J'espère que vous pourrez, en nouvelle lecture, bouger un peu. Ne vous méprenez pas : nous ne voulons pas de rendez-vous manqué - le sujet est très grave et important. Mais en voulant être efficace sur les sujets nouveaux, comme la lutte contre le terrorisme, il arrive qu'on mette en danger l'État de droit et la démocratie : c'est à chaque fois un exercice périlleux.
La question à laquelle vous ne répondez pas, et qui nous interpelle, c'est celle du rapport de force avec ces plateformes si peu regardantes sur les valeurs et la morale, mais aussi sur le droit d'auteur. Nous avons voté récemment, à l'unanimité, ma proposition de loi tendant à créer un droit voisin au profit des agences de presse et des éditeurs de presse, qui permet de rémunérer les éditeurs et les agences de presse.
La souveraineté des États est menacée par ces plateformes, et vous leur donnez un pouvoir régalien, celui d'exercer la censure, en prétendant les responsabiliser. Vous donnez à ces plateformes l'obligation, donc le pouvoir, d'intervenir beaucoup plus largement qu'elles ne le font déjà aujourd'hui. Leur filet de censure va devenir beaucoup plus large, et nous ne connaissons pas leurs algorithmes. À l'heure où je vous parle, je ne sais pas pourquoi ma page personnelle Facebook a été suspendue depuis une semaine, mon dernier post ayant été pour me féliciter de la libération d'un jeune ami algérien. Un tableau de Delacroix où un sein apparaît peut donner - et même a donné - lieu à suspension. Si 2 000 personnes vont sur Twitter dire que j'ai insulté telle ou telle communauté, la prudence pour la plateforme sera de supprimer mon post. En matière d'appréciation subjective, il vaut mieux que ce soit un juge qui décide.

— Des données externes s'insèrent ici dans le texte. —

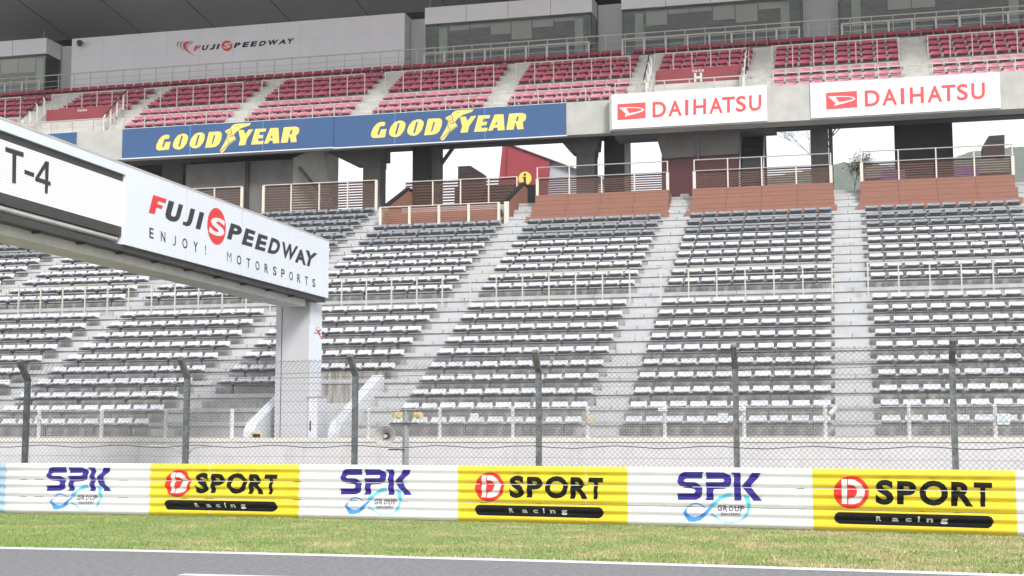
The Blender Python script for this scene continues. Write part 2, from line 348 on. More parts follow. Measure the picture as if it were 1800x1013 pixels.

Il est dommage que vous balayiez d'un revers de main le compromis proposé par Mme Marie-Pierre de la Gontrie pour faire intervenir le juge. Le retrait est provisoire, mais il y a retrait, donc immédiateté de la riposte, sans automaticité : notre amendement prévoyait que, en cas de contestation du retrait, c'est le juge qui prend la décision. Même symboliquement, on donne la main au juge, qui prononce la sanction. Les représentants des avocats, attentifs aux droits, le demandaient. J'espère que des consensus pourront naître. Lorsqu'il s'agit des libertés, nous devons être unis.